→ STORED DATA:
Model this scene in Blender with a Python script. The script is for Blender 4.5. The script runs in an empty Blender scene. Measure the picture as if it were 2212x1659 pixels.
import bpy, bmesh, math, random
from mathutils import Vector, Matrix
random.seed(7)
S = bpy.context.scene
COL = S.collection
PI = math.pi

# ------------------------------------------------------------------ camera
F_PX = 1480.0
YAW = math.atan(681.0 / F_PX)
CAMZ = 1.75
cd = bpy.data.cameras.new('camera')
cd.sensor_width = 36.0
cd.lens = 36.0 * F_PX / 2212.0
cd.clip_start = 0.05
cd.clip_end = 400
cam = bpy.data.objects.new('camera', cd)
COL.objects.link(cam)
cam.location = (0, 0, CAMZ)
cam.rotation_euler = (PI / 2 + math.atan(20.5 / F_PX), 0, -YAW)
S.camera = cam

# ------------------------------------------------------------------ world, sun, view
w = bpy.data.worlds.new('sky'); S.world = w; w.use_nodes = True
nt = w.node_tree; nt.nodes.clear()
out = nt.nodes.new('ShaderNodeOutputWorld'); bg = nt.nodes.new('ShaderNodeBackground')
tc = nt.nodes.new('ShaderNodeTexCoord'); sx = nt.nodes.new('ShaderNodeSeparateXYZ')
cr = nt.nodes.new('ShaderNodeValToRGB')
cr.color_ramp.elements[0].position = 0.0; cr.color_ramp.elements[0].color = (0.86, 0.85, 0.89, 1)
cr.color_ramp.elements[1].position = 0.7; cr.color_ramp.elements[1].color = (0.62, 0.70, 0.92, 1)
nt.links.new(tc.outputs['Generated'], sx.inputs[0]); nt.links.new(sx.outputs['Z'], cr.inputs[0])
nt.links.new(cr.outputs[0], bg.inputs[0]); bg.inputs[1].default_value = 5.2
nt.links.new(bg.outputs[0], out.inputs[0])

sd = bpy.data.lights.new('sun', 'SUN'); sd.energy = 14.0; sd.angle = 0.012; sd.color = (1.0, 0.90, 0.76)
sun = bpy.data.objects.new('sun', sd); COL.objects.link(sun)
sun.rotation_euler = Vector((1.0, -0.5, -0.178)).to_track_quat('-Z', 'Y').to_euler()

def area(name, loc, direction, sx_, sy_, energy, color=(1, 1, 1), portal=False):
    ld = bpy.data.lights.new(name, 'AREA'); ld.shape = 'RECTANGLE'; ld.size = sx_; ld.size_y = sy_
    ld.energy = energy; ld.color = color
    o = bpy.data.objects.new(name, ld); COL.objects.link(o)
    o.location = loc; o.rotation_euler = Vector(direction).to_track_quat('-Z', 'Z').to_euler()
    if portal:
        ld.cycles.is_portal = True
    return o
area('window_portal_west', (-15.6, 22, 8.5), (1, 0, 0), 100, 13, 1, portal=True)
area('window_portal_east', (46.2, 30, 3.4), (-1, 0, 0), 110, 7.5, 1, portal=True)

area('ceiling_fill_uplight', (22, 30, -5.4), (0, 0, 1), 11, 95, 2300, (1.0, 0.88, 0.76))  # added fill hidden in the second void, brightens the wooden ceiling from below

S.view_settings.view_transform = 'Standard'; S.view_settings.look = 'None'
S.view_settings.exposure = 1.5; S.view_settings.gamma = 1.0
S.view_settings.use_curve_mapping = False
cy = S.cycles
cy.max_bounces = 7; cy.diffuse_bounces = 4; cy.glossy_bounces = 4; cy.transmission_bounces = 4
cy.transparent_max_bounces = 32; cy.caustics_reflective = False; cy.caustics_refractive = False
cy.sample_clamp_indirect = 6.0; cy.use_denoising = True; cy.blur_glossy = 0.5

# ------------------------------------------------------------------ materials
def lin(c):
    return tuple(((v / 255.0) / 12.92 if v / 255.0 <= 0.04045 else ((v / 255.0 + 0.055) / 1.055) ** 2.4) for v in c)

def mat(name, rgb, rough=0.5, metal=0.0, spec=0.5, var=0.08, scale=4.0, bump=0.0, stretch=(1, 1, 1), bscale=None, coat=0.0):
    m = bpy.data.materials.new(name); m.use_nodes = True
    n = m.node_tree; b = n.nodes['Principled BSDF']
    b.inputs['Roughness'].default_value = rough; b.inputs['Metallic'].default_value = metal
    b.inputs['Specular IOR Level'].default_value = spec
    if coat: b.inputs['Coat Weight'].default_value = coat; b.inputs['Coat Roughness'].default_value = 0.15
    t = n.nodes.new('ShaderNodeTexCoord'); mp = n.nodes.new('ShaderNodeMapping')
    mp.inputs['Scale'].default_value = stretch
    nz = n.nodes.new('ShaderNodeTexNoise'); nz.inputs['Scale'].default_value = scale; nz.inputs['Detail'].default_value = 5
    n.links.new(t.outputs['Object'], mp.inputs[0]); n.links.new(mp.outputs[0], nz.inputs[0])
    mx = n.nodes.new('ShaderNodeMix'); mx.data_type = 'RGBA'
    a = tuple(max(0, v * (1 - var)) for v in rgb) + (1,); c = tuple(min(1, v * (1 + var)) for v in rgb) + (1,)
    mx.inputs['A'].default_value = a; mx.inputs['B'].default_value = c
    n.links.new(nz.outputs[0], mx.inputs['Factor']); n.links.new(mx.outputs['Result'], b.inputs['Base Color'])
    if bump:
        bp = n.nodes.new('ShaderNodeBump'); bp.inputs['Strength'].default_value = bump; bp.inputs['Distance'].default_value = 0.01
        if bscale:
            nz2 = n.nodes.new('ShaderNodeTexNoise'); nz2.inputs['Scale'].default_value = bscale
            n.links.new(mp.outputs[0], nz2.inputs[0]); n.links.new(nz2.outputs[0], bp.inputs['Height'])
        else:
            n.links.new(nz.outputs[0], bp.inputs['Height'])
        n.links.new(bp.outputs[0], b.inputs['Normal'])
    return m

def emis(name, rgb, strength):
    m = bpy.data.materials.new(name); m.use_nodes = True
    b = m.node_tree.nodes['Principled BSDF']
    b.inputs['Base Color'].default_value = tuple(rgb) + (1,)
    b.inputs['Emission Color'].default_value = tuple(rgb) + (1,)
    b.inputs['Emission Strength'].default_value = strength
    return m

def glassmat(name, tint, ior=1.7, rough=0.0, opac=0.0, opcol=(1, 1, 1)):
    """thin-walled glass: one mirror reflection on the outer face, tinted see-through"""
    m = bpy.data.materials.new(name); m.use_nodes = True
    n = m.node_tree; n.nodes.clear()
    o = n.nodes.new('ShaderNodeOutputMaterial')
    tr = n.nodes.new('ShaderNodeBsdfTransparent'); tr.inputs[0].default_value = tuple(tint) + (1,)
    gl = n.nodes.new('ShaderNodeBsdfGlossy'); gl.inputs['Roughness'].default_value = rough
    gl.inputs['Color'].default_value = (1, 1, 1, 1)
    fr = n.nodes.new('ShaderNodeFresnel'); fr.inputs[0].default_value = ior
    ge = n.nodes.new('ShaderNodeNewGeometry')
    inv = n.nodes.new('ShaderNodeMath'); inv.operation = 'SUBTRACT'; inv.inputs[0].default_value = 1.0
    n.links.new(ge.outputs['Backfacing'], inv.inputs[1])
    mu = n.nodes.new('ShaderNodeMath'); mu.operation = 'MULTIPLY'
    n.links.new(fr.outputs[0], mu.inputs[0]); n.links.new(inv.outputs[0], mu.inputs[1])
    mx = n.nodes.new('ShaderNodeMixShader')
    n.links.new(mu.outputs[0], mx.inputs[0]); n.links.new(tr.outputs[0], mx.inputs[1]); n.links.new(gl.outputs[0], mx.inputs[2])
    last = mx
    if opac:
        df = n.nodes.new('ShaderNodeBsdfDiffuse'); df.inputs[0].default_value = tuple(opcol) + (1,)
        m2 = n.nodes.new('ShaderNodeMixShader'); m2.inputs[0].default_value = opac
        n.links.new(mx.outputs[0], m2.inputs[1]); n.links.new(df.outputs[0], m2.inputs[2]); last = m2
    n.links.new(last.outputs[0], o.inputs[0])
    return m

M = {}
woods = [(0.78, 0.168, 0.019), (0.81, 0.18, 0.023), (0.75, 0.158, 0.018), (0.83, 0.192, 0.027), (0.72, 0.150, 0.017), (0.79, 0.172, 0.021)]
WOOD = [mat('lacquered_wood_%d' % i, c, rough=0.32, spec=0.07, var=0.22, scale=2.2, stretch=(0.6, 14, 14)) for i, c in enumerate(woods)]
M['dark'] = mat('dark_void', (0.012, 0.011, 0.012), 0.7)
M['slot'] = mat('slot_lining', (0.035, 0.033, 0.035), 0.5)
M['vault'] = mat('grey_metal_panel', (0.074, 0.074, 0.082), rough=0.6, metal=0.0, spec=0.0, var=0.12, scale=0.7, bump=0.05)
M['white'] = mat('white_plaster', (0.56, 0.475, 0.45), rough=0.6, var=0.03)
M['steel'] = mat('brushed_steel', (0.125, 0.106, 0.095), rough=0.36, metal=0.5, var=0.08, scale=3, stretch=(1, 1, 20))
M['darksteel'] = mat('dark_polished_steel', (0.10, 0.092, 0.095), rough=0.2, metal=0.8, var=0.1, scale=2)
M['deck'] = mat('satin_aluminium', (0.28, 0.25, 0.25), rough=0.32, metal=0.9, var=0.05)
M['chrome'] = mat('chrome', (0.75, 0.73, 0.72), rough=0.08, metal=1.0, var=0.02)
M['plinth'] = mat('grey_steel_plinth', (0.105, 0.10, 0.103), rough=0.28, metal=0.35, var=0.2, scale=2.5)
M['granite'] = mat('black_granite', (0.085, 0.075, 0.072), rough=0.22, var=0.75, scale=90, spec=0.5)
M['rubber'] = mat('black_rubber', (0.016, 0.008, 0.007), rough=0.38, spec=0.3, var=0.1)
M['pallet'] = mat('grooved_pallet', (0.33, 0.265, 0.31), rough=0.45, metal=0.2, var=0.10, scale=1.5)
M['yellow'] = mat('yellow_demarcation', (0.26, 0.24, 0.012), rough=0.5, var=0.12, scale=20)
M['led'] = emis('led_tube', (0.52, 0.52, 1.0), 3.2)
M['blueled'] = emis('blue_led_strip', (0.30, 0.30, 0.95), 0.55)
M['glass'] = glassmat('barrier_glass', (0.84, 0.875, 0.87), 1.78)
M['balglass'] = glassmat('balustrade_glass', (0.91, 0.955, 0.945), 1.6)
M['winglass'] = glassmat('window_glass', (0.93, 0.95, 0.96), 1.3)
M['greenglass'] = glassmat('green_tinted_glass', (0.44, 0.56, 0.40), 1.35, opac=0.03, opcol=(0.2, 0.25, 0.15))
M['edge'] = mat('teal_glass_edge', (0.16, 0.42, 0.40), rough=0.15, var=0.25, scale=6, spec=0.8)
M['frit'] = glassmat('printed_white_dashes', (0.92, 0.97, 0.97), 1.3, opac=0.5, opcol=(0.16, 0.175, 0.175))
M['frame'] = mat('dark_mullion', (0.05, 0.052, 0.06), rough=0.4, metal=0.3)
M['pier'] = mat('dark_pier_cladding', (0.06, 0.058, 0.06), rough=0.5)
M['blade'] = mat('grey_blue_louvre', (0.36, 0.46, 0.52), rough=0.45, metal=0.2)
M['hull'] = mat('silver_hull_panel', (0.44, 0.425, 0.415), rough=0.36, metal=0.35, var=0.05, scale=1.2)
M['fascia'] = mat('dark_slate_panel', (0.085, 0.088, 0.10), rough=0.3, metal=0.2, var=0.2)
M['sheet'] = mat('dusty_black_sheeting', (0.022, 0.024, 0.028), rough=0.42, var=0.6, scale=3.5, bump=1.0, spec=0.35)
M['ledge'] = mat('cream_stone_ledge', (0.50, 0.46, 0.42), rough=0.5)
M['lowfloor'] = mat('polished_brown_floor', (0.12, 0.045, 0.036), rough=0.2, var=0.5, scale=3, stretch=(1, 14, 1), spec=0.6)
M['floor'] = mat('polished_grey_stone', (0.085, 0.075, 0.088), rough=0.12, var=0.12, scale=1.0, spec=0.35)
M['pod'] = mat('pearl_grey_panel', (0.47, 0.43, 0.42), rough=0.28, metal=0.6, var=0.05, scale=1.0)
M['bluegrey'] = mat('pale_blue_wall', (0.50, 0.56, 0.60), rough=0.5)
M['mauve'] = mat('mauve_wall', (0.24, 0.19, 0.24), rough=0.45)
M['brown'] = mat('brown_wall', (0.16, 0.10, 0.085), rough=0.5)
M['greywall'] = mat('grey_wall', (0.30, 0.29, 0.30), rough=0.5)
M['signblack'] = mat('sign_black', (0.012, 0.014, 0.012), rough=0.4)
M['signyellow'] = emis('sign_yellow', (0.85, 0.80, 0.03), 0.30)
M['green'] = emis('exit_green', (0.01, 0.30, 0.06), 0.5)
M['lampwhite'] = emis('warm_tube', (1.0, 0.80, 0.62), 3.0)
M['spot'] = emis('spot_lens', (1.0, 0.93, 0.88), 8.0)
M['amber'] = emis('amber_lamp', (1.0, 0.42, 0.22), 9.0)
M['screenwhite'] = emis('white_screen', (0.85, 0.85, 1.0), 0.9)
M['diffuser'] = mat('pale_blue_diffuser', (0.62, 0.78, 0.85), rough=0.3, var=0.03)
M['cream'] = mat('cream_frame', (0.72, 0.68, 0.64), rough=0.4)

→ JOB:
Begin with the first line of the listing and copy exactly through the line that contains "S.camera = cam", please, keeping both ends and leaving out everything after.

→ ANSWER TO THIS PROBLEM:
Model this scene in Blender with a Python script. The script is for Blender 4.5. The script runs in an empty Blender scene. Measure the picture as if it were 2212x1659 pixels.
import bpy, bmesh, math, random
from mathutils import Vector, Matrix
random.seed(7)
S = bpy.context.scene
COL = S.collection
PI = math.pi

# ------------------------------------------------------------------ camera
F_PX = 1480.0
YAW = math.atan(681.0 / F_PX)
CAMZ = 1.75
cd = bpy.data.cameras.new('camera')
cd.sensor_width = 36.0
cd.lens = 36.0 * F_PX / 2212.0
cd.clip_start = 0.05
cd.clip_end = 400
cam = bpy.data.objects.new('camera', cd)
COL.objects.link(cam)
cam.location = (0, 0, CAMZ)
cam.rotation_euler = (PI / 2 + math.atan(20.5 / F_PX), 0, -YAW)
S.camera = cam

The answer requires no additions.